Fantastic FourHaving developed a prototype matter transportation device throughout high school with the help of fellow student Ben Grimm (Jamie Bell), Reed Richards (Miles Teller) is approached at a science fair by the director of the esteemed Baxter Foundation, Professor Franklin Storm (Reg E. Cathey), and his daughter, Sue (Kate Mara). Now based in New York, Reed works alongside Sue, her brother Johnny (Michael B Jordan) and Franklin’s previous protege Victor (Toby Kebbell) to perfect the technology. But when the facility’s supervisor, Dr. Allen (Tim Blake Nelson), announces plans to hand the device over to NASA for the first human trials, Reed reaches out to Ben and goes behind Franklin’s back to insure that it’ll be their names that go down in history as the first human explorers to visit an alternate dimension. While using the Quantum Gate, however, Victor becomes stranded on Planet Zero and Reed, Sue, Johnny and Ben begin to exhibit strange new abilities.

It should have been so simple. Like most superhero origin stories, the Fantastic Four’s can be easily pared down to its basic premise: a ‘family’ of scientists become celebrity superheroes after they are exposed to cosmic rays. Unfortunately, this iteration of the comic book plot was used previously in Tim Story’s 2005 film, a shortlived series that never quite found favour with fans due to its family-friendly tone and confused casting decisions. In a misguided attempt to learn from their mistakes, 20th Century Fox thus decided to tweak the formula to facilitate a darker edge, drawing on elements from alternate versions of the characters, much in the way that Sony had done previously (and, with hindsight, disastrously) with The Amazing Spider-man. Inevitably, 2015’s Fantastic Four suffers from many of the same weaknesses as Sony’s film: in purposefully and pointedly sidestepping many of the property’s most iconic touchstones the film not only feels derivative, but needlessly convoluted. Far from being appeased, the fans are freshly outraged.

For Fantastic Four, however, the problems go deeper than that. The original films may not be as beloved as Sam Raimi’s Spider-man trilogy, but they at least stood out from the crowd. Since X-Men (or Blade, if you’re being fastidious), the superhero genre has exploded to the point that super-powered protagonists have infiltrated every other genre, too. This has made it much harder for new characters and budding franchises to distinguish themselves, but with the recent trend towards grit and realism that has seen Batman rebranded a vigilante and Marvel’s shared universe introduced through the relatively credible prism of Iron Man, Story’s unabashedly primary coloured take on Fantastic Four was surprisingly refreshing. The hiring of Josh Trank, director of 2012 stand-out Chronicle, should have enabled the series to re-imagine itself without compromising that novelty value, but a combination of studio interference, directorial irreverence and a vocal fanbase have rendered the film woefully unremarkable and profoundly compromised. The last act in particular could easily be confused with Zach Snyder’s Man of Steel, so muted is the colour palette and meaningless the special effects. Like Snyder’s film, Trank’s appears almost embarrassed by its subject matter, doggedly refusing to kowtow to the comic books before conceding in a red-faced whisper near the end. Hearing “Fantastic Four” for the first time isn’t exciting, it’s excruciating.

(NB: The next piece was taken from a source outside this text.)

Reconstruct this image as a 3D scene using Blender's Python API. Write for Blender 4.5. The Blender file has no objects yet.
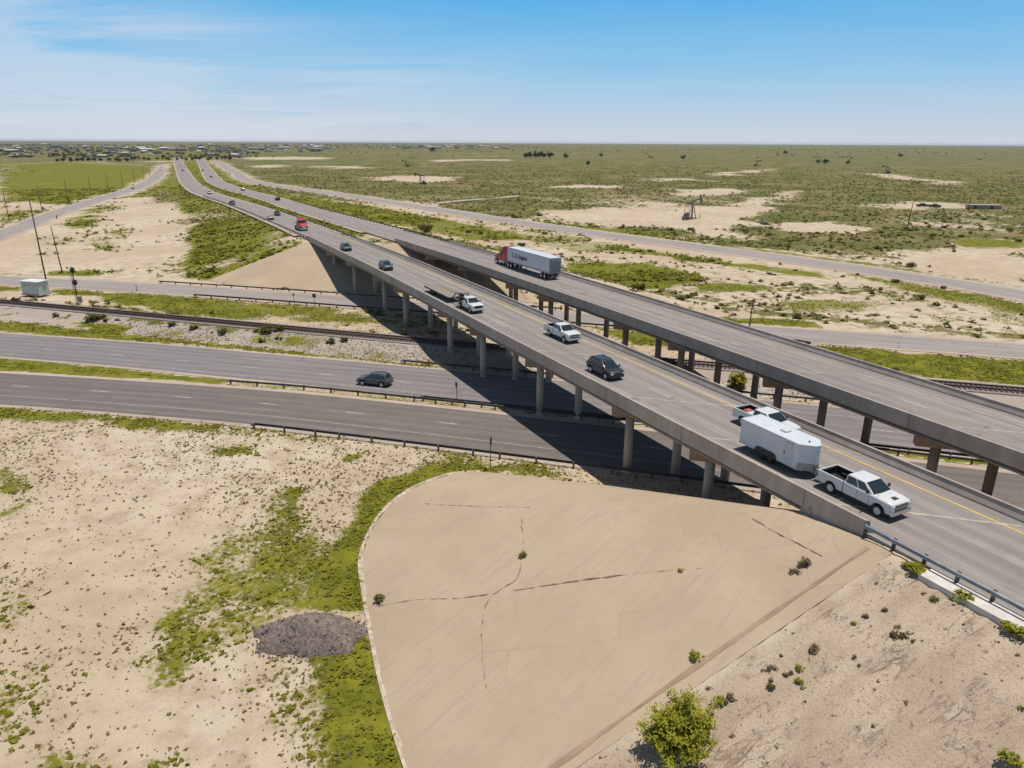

The impressive thing about Trank’s previous film, his directorial debut, was that even though it was a science-fiction movie it felt authentic and believable. Considering how convincing the teenage characters were in Chronicle, and how rooted their actions seemed in insecurity and emotion, it is genuinely astonishing just how laughable Fantastic Four‘s attempts at characterisation actually are. Miles Teller (28) and Jamie Bell (29) are woefully miscast as high schoolers (and they are undeniably high schoolers when we first meet them), and if anything the incongruity only increases as the film goes on. Much has been made of Jessica Alba’s casting as Sue Storm in Story’s films, and Mara undoubtedly does a better job here of portraying the celebrated scientist, but every other of Trank’s casting choices is inferior to their predecessors — particularly Bell, who doesn’t seem anywhere near as exuberant as Michael Chiklis at being cast in the role of Ben Grimm, and who promptly vanishes the moment the character goes CGI. Even the effects seem subordinate: both The Thing and Doctor Doom look like pale imitations of their former selves, the former lacking any real weight or personality while the latter is almost unrecognisable as a revisionist Doom, albeit one who plucks a cape out of nowhere just in time for the final showdown — a senseless demo-reel for the video game tie-in that only serves to further confuse exactly what the villain’s powers and motivations might actually be.

Nothing about Trank’s Fantastic Four works: it’s boring, incoherent and preposterous — a terrible mess that wastes not just the talents of everyone involved but the efforts of those who have gone before. Whatever Story’s films might have been, at least they were entertaining.